Bahkan aku sempat berfikir kalau surga dan neraka hanya sebuah rekayasa agar manusia ada beda dan tidak semena-mena. Pemikiran semacam apakah ini semua, dengan beraninya aku membelejeti tingkat otoritas dan sifat-Mu. Tapi salah atau kafirkah aku ketika berfikiran semacam itu. Sedangkan secara fitrah aku sudah Engkau bubuhi sifat ragu dan ingin tahu. Sampai-sampai aku masih ragu apakah dengan menjalankan shalat lima waktu sudah menjadi kepastian akan selamat dari siksa-Mu. Sehingga maklum jika sampai saat ini pun senam lima waktu itu jarang aku suguhkan untuk-Mu. Karena memang disamping itu aku rasa banyak jalan kebaikan yang Engkau berikan untuk hamba-Mu. Dan tentunya, menyembah-Mu bukan berarti hanya sujud kiblat itu.

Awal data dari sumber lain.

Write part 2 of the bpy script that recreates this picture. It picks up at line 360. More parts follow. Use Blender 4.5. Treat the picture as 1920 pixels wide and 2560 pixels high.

Karena jika hanya begitu, betapa naas sekali nasib para hamba-hamba-Mu yang kebetulan agamanya tidak memiliki rukun semacam itu. Dan bisa saja ketika katakanlah masa pengisapan nanti tiba, mereka semua akan menggugat-Mu atas dasar diskriminasi kelahiran karena terlahir untuk zaman yang bukan penyempurna terakhir dari yang sebelum-sebelumnya. Wah, betapa ramai sekali kiranya, jika akhirat dibuat untuk orasi. Semua mengkoar-koar menyuarakan aspirasinya. Ah, mungkin itu semua hanya angan-angan konyol saja. Yang muncul dari benak dangkal wanita tak punya kesibukan sehingga berusaha mencari-cari kesibukan dan mengajak sibuk orang lain dengan memikirkan perihal yang katanya menjurus kepada lembah kekafiran. Jika anda merasa itu sudah melampui batas kewajaran dan menempati definisi kafir, maka saya sarankan anda untuk segera melantunkan kalimat syahadat (meskipun cuma sebatas ucapan dan belum tertanam sebagai sebuah keyakinan.)